Stated exercise - Retype all material exactly. Pictures stay out of the copy.

==============================

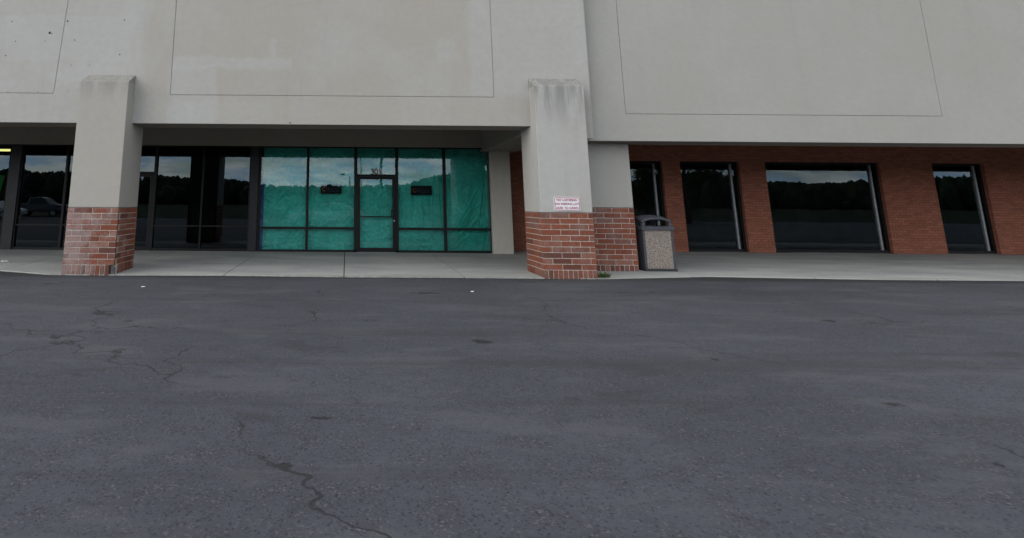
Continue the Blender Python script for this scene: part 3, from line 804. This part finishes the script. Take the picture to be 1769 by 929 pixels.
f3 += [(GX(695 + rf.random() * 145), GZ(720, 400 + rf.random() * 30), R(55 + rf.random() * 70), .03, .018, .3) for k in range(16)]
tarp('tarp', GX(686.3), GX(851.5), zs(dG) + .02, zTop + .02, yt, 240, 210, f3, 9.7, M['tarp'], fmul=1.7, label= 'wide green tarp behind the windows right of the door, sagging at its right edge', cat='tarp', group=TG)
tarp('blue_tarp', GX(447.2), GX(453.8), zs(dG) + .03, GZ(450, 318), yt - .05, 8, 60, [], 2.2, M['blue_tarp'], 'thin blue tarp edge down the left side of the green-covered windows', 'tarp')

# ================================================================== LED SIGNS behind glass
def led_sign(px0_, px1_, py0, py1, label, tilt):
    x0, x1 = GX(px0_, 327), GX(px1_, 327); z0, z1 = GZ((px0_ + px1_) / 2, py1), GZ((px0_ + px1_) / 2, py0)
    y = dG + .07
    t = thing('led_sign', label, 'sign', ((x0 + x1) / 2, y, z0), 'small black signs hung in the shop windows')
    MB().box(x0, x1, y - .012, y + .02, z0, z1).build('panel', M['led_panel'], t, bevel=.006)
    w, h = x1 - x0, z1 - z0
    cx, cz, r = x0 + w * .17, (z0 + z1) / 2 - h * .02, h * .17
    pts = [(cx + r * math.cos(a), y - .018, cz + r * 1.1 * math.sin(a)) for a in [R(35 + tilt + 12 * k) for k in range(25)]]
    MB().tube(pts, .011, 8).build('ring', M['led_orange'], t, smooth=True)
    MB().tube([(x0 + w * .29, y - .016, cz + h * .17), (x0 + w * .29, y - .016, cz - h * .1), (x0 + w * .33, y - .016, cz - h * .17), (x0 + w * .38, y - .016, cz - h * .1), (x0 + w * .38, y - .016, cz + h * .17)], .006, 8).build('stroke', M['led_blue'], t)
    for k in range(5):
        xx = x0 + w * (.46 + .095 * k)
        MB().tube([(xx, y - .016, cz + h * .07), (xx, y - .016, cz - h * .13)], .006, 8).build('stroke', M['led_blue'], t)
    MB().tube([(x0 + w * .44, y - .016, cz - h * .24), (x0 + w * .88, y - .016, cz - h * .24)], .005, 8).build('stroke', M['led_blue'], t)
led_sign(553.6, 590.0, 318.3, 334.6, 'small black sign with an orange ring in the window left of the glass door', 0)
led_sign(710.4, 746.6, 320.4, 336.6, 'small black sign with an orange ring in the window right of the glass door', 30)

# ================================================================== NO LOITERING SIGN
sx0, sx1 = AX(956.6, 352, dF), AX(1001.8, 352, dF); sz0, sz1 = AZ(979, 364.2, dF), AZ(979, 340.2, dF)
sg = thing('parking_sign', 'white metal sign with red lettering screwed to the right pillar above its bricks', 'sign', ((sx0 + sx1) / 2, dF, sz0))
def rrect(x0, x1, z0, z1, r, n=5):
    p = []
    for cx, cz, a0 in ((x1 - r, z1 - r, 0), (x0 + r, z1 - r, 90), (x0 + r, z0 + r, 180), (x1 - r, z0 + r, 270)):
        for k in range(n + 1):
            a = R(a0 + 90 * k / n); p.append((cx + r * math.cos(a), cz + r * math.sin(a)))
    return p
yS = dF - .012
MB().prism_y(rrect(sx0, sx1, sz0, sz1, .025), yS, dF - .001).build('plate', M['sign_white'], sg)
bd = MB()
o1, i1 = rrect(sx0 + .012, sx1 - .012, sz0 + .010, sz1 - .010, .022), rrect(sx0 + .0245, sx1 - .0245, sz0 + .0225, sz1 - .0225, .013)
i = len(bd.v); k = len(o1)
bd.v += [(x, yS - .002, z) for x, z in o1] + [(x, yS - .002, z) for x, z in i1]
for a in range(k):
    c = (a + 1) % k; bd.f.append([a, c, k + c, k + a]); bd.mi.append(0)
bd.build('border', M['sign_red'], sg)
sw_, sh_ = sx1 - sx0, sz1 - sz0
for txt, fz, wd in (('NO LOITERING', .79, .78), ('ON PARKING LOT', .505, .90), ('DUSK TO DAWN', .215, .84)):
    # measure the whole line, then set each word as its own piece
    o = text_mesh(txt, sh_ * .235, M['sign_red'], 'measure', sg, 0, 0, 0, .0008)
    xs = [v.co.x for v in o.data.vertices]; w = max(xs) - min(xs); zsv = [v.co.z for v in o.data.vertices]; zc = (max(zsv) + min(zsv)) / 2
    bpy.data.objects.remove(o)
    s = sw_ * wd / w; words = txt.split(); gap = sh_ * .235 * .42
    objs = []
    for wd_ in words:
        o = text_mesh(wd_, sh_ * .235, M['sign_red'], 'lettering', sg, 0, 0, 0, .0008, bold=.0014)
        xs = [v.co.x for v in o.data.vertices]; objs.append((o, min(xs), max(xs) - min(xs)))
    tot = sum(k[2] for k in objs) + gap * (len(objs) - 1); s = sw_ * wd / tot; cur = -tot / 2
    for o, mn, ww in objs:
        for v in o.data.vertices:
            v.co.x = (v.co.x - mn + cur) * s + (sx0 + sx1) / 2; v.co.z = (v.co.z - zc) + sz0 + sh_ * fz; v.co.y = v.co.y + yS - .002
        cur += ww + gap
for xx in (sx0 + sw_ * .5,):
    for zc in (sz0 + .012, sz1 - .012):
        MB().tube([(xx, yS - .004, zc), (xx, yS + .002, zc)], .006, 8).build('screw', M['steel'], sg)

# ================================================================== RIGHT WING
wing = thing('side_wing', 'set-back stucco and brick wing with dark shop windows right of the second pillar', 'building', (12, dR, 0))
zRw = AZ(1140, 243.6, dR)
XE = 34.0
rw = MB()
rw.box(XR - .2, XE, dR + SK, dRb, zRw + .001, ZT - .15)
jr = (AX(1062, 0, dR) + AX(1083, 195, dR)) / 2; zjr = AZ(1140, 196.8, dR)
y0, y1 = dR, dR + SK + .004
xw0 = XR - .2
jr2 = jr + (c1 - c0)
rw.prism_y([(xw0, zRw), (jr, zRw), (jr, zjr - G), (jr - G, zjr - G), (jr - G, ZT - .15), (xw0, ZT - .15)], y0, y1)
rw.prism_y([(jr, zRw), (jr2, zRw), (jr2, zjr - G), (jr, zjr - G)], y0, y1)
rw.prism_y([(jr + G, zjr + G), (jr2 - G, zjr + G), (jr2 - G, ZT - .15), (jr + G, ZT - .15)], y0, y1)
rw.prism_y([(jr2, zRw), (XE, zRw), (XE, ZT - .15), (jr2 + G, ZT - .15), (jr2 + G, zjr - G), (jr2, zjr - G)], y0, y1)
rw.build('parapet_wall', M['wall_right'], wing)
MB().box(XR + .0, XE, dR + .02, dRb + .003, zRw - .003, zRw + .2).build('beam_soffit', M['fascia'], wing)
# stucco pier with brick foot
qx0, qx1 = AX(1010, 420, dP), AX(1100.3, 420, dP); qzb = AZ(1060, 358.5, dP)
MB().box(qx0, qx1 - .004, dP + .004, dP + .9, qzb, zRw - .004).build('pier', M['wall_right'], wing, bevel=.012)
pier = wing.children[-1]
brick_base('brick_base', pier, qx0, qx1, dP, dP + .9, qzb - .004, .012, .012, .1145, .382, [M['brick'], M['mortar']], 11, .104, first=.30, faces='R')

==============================

Exercise solution -
Continue the Blender Python script for this scene: part 3, from line 804. This part finishes the script. Take the picture to be 1769 by 929 pixels.
f3 += [(GX(695 + rf.random() * 145), GZ(720, 400 + rf.random() * 30), R(55 + rf.random() * 70), .03, .018, .3) for k in range(16)]
tarp('tarp', GX(686.3), GX(851.5), zs(dG) + .02, zTop + .02, yt, 240, 210, f3, 9.7, M['tarp'], fmul=1.7, label= 'wide green tarp behind the windows right of the door, sagging at its right edge', cat='tarp', group=TG)
tarp('blue_tarp', GX(447.2), GX(453.8), zs(dG) + .03, GZ(450, 318), yt - .05, 8, 60, [], 2.2, M['blue_tarp'], 'thin blue tarp edge down the left side of the green-covered windows', 'tarp')

# ================================================================== LED SIGNS behind glass
def led_sign(px0_, px1_, py0, py1, label, tilt):
    x0, x1 = GX(px0_, 327), GX(px1_, 327); z0, z1 = GZ((px0_ + px1_) / 2, py1), GZ((px0_ + px1_) / 2, py0)
    y = dG + .07
    t = thing('led_sign', label, 'sign', ((x0 + x1) / 2, y, z0), 'small black signs hung in the shop windows')
    MB().box(x0, x1, y - .012, y + .02, z0, z1).build('panel', M['led_panel'], t, bevel=.006)
    w, h = x1 - x0, z1 - z0
    cx, cz, r = x0 + w * .17, (z0 + z1) / 2 - h * .02, h * .17
    pts = [(cx + r * math.cos(a), y - .018, cz + r * 1.1 * math.sin(a)) for a in [R(35 + tilt + 12 * k) for k in range(25)]]
    MB().tube(pts, .011, 8).build('ring', M['led_orange'], t, smooth=True)
    MB().tube([(x0 + w * .29, y - .016, cz + h * .17), (x0 + w * .29, y - .016, cz - h * .1), (x0 + w * .33, y - .016, cz - h * .17), (x0 + w * .38, y - .016, cz - h * .1), (x0 + w * .38, y - .016, cz + h * .17)], .006, 8).build('stroke', M['led_blue'], t)
    for k in range(5):
        xx = x0 + w * (.46 + .095 * k)
        MB().tube([(xx, y - .016, cz + h * .07), (xx, y - .016, cz - h * .13)], .006, 8).build('stroke', M['led_blue'], t)
    MB().tube([(x0 + w * .44, y - .016, cz - h * .24), (x0 + w * .88, y - .016, cz - h * .24)], .005, 8).build('stroke', M['led_blue'], t)
led_sign(553.6, 590.0, 318.3, 334.6, 'small black sign with an orange ring in the window left of the glass door', 0)
led_sign(710.4, 746.6, 320.4, 336.6, 'small black sign with an orange ring in the window right of the glass door', 30)

# ================================================================== NO LOITERING SIGN
sx0, sx1 = AX(956.6, 352, dF), AX(1001.8, 352, dF); sz0, sz1 = AZ(979, 364.2, dF), AZ(979, 340.2, dF)
sg = thing('parking_sign', 'white metal sign with red lettering screwed to the right pillar above its bricks', 'sign', ((sx0 + sx1) / 2, dF, sz0))
def rrect(x0, x1, z0, z1, r, n=5):
    p = []
    for cx, cz, a0 in ((x1 - r, z1 - r, 0), (x0 + r, z1 - r, 90), (x0 + r, z0 + r, 180), (x1 - r, z0 + r, 270)):
        for k in range(n + 1):
            a = R(a0 + 90 * k / n); p.append((cx + r * math.cos(a), cz + r * math.sin(a)))
    return p
yS = dF - .012
MB().prism_y(rrect(sx0, sx1, sz0, sz1, .025), yS, dF - .001).build('plate', M['sign_white'], sg)
bd = MB()
o1, i1 = rrect(sx0 + .012, sx1 - .012, sz0 + .010, sz1 - .010, .022), rrect(sx0 + .0245, sx1 - .0245, sz0 + .0225, sz1 - .0225, .013)
i = len(bd.v); k = len(o1)
bd.v += [(x, yS - .002, z) for x, z in o1] + [(x, yS - .002, z) for x, z in i1]
for a in range(k):
    c = (a + 1) % k; bd.f.append([a, c, k + c, k + a]); bd.mi.append(0)
bd.build('border', M['sign_red'], sg)
sw_, sh_ = sx1 - sx0, sz1 - sz0
for txt, fz, wd in (('NO LOITERING', .79, .78), ('ON PARKING LOT', .505, .90), ('DUSK TO DAWN', .215, .84)):
    # measure the whole line, then set each word as its own piece
    o = text_mesh(txt, sh_ * .235, M['sign_red'], 'measure', sg, 0, 0, 0, .0008)
    xs = [v.co.x for v in o.data.vertices]; w = max(xs) - min(xs); zsv = [v.co.z for v in o.data.vertices]; zc = (max(zsv) + min(zsv)) / 2
    bpy.data.objects.remove(o)
    s = sw_ * wd / w; words = txt.split(); gap = sh_ * .235 * .42
    objs = []
    for wd_ in words:
        o = text_mesh(wd_, sh_ * .235, M['sign_red'], 'lettering', sg, 0, 0, 0, .0008, bold=.0014)
        xs = [v.co.x for v in o.data.vertices]; objs.append((o, min(xs), max(xs) - min(xs)))
    tot = sum(k[2] for k in objs) + gap * (len(objs) - 1); s = sw_ * wd / tot; cur = -tot / 2
    for o, mn, ww in objs:
        for v in o.data.vertices:
            v.co.x = (v.co.x - mn + cur) * s + (sx0 + sx1) / 2; v.co.z = (v.co.z - zc) + sz0 + sh_ * fz; v.co.y = v.co.y + yS - .002
        cur += ww + gap
for xx in (sx0 + sw_ * .5,):
    for zc in (sz0 + .012, sz1 - .012):
        MB().tube([(xx, yS - .004, zc), (xx, yS + .002, zc)], .006, 8).build('screw', M['steel'], sg)

# ================================================================== RIGHT WING
wing = thing('side_wing', 'set-back stucco and brick wing with dark shop windows right of the second pillar', 'building', (12, dR, 0))
zRw = AZ(1140, 243.6, dR)
XE = 34.0
rw = MB()
rw.box(XR - .2, XE, dR + SK, dRb, zRw + .001, ZT - .15)
jr = (AX(1062, 0, dR) + AX(1083, 195, dR)) / 2; zjr = AZ(1140, 196.8, dR)
y0, y1 = dR, dR + SK + .004
xw0 = XR - .2
jr2 = jr + (c1 - c0)
rw.prism_y([(xw0, zRw), (jr, zRw), (jr, zjr - G), (jr - G, zjr - G), (jr - G, ZT - .15), (xw0, ZT - .15)], y0, y1)
rw.prism_y([(jr, zRw), (jr2, zRw), (jr2, zjr - G), (jr, zjr - G)], y0, y1)
rw.prism_y([(jr + G, zjr + G), (jr2 - G, zjr + G), (jr2 - G, ZT - .15), (jr + G, ZT - .15)], y0, y1)
rw.prism_y([(jr2, zRw), (XE, zRw), (XE, ZT - .15), (jr2 + G, ZT - .15), (jr2 + G, zjr - G), (jr2, zjr - G)], y0, y1)
rw.build('parapet_wall', M['wall_right'], wing)
MB().box(XR + .0, XE, dR + .02, dRb + .003, zRw - .003, zRw + .2).build('beam_soffit', M['fascia'], wing)
# stucco pier with brick foot
qx0, qx1 = AX(1010, 420, dP), AX(1100.3, 420, dP); qzb = AZ(1060, 358.5, dP)
MB().box(qx0, qx1 - .004, dP + .004, dP + .9, qzb, zRw - .004).build('pier', M['wall_right'], wing, bevel=.012)
pier = wing.children[-1]
brick_base('brick_base', pier, qx0, qx1, dP, dP + .9, qzb - .004, .012, .012, .1145, .382, [M['brick'], M['mortar']], 11, .104, first=.30, faces='R')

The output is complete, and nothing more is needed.